Dawno tu nie pisałam, ale czuję że muszę się uzewnętrznić...
Niewielu wie, że mam liczne rodzeństwo. Jest nas w sumie 5-cioro. Dwójka z nich żyje, a dwójka nie, ja jestem najstarsza... W nawiązaniu do ostatnich wydarzeń czuję, że muszę i chcę dać świadectwo.
Choroba nie jest problemem. Problemem jest to, że niektórzy nie są w stanie przyjąć ogromu tej miłości jakie daje dziecko chore.
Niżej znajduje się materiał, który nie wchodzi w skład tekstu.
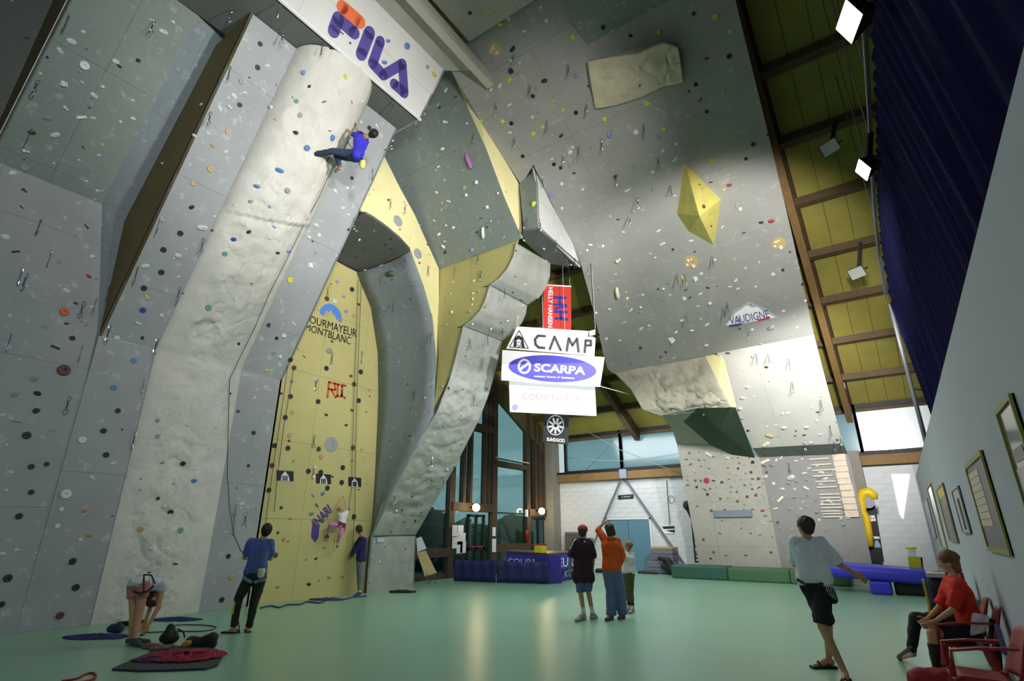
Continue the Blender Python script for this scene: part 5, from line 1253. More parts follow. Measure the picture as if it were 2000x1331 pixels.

Tego, że okaże się, jak bardzo mają zatwardziałe serce, bo właśnie te chore, niepełnosprawne dzieci dają taki ogrom miłości, a te wszystkie obecnie krzyczące osoby nie są w stanie tego przyjąć, bo to je w pewnym sensie... zabija.
Mój brat jest niepełnosprawną osobą i choć niejednokrotnie jego choroba jest pewnym krzyżem dla naszej rodziny, a szczególnie dla rodziców, to z drugiej strony jest wielką lekcją miłości i cierpliwości dla nas wszystkich. Najbardziej po ludzku cieszy mnie to że mogę się do niego przytulić i czuję wielką wdzięczność za niego.
Ktoś powiedziałby, że jest "bezużyteczny" dla społeczeństwa, bo praktycznie nic nie jest w stanie zrobić sam - nie mówi, nie chodzi, nie widzi, sam nie je, nosi pampersy i... długo mogłabym wymieniać kolejne jego schorzenia... a prawda jest taka, że takie osoby mają pomóc NAM się zbawić i nawrócić... To nie TAKIE dzieci są "problemem", to my-tzw. "zdrowi" mamy sami ze sobą problem, a takie dzieci jeszcze bardziej uwydatniają jakimi zadufanymi w sobie egoistami jesteśmy...
Zapominamy (albo nie chcemy pamiętać), że decydując się na współżycie powinniśmy w 100% ponieść konsekwencje, być odpowiedzialnym i przyjąć dziecko które się poczęło, jakie by nie było. Dlaczego za chwilę przyjemności niewinne dziecko ma przypłacać życiem, w imię czego... mojego wygodnictwa i egoizmu? Różne są w życiu sytuacje, ale dorosłym, kobietą i mężczyzną się jest jeśli bierze się wszystko na przysłowiową klatę. ZAWSZE jest jakieś wyjście, a zabicie nim nie jest, jest tchórzostwem i ucieczką.
Jeśli my nie obronimy tych najmniejszych, to kto ich obroni, kto będzie o nie walczył?
Kochajmy, a nie używajmy się wzajemnie w imię własnego egoizmu.
Miłość=Odpowiedzialność.
Ks. Dziewiecki dobrze prawi:
Miłość to DECYZJA zachwytu, TROSKI o czyjeś dobro. Decyzję podejmuje cały człowiek, a nie tylko jego ciało, popędy, emocjonalność.[...]
To nie wina Jezusa, św. Jana Pawła II czy kościoła... to moja i Twoja wina. Jesteśmy sami sobie winni, że nie podchodzimy odpowiedzialnie do życia. Żądamy zmian, wszyscy są za zmianami, szczególnie tymi politycznymi, a czy ja albo Ty coś z tym zrobiliśmy, daliśmy coś od siebie? Tzw. "gębą" potrafi każdy, a rąk do pracy brak. Zacznijmy od siebie.